Tunnel vision

The BBC has reported that TfL is advising Tube users not to use the Northern Line between Tooting Bec and Clapham North from 8am to 8.45am. Apparently commuters are having to wait two or three trains before getting on, due to congestion. People could try walking or cycling instead, Tfl has advised.

Does it strike anyone else as strange that people should need government advice on something as straightforward as taking a healthy, uplifting short walk or cycle ride each day rather than sitting on a Tube train which, even in the best of times, labours through a stuffy, claustrophobic tunnel and is rammed with stressed-out commuters?

I consider conditions on the London Underground to be a humanitarian issue which is awaiting its time for public attention and action. But if the Tube, at least in its current form, is a grim relic that deserves to be consigned to history, then why do people persist in using it, when they could be cruising through the streets on a bicycle or e-bike? Are Londoners masochists?

I’ve got a few theories. I think the difficulty of navigating by bike in the capital makes people scared that they’ll stray onto main roads and into heavy traffic when cycling.
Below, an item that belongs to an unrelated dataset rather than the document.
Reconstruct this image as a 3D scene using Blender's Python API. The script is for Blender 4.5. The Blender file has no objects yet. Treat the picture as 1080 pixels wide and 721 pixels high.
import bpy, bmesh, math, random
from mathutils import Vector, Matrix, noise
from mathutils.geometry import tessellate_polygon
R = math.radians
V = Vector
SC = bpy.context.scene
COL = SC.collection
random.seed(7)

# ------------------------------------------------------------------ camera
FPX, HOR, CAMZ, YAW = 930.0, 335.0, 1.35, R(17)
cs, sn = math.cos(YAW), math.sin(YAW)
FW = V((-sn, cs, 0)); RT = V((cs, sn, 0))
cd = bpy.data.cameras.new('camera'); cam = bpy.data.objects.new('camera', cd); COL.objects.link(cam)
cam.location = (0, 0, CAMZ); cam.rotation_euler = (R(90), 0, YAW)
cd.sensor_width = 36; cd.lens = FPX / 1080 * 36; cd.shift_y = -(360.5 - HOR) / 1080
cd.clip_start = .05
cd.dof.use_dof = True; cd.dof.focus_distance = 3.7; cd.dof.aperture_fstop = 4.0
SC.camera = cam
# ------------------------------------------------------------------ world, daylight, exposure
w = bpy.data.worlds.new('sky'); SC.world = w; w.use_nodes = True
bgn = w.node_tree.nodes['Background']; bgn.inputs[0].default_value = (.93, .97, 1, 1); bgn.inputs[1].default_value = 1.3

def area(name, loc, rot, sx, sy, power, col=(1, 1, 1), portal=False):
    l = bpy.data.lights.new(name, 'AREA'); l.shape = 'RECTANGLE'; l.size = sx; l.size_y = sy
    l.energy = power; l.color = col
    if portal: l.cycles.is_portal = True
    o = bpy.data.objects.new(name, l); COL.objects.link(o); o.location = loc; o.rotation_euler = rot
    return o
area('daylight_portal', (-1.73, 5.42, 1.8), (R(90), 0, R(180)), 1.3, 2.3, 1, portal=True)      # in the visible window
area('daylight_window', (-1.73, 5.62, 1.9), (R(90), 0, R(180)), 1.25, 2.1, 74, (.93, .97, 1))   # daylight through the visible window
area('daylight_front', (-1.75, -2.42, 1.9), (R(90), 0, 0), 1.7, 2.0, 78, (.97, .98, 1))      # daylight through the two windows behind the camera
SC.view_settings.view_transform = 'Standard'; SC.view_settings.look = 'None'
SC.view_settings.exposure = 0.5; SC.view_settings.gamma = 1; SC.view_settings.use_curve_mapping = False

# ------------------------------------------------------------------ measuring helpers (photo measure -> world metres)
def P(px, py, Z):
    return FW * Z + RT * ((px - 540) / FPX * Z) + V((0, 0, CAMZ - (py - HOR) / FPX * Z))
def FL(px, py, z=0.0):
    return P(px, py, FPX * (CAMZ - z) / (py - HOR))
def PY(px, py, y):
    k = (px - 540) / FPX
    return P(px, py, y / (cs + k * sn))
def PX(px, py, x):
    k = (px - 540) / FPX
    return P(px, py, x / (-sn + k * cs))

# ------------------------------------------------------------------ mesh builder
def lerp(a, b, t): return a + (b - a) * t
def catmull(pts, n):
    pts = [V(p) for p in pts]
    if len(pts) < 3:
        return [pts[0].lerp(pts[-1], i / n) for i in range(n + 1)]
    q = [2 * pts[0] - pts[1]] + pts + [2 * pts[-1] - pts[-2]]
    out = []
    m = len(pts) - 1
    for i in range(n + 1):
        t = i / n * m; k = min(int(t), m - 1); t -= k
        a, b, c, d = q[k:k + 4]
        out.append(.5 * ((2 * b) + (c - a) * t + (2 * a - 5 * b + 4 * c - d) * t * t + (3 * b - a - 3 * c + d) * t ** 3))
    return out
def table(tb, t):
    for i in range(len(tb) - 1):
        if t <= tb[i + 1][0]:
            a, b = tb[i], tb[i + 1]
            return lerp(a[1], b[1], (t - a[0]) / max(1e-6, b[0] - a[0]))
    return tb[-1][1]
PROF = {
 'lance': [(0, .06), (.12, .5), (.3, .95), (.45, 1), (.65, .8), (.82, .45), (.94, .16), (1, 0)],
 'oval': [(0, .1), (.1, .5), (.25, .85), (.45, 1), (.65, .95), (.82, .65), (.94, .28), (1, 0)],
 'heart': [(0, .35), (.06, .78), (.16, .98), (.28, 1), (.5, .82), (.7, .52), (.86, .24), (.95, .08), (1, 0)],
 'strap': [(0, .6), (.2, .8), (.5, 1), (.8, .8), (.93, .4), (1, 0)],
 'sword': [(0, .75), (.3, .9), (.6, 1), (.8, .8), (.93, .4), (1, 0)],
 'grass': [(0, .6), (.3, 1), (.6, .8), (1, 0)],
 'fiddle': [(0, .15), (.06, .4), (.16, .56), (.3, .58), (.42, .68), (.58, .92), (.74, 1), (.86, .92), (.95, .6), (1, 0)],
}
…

A Tube-style London Cycle Map showing a network of safer, quieter signed backstreet routes would instantly solve this problem, and get people off the Tube and onto their bikes.

Yet regular Londoners aren’t exactly clamouring for a London Cycle Map. They seem resigned to their underground fate. What’s going on?

Psychologists have identified a simple mechanism whereby a person can become trapped in a dysfunctional relationship. Any relationship that causes stress and uncertainty, and inconsistently gives support, can dampen a person’s confidence so much that they don’t even have the confidence to make a change.

I often think of this when I see ashen-faced commuters scanning disrupted train timetables so anxiously that they are unable to contemplate an alternative way of travelling.

If TfL really wanted to wean people off disempowering trains and onto liberating bicycles, they could inform commuters every day, not just at exceptional times, of the benefits of cycling. They could, for instance, supply copies of Cycle Lifestyle at every Tube station. We asked TfL to do this, and they declined. I guess there’s more money to made from the freesheets that are supplied on the Tube – freesheets that are full of bad news (often, indeed, about cycling) and mind-destroying celebrity nonsense all of which further dampens people’s impetus for positive change.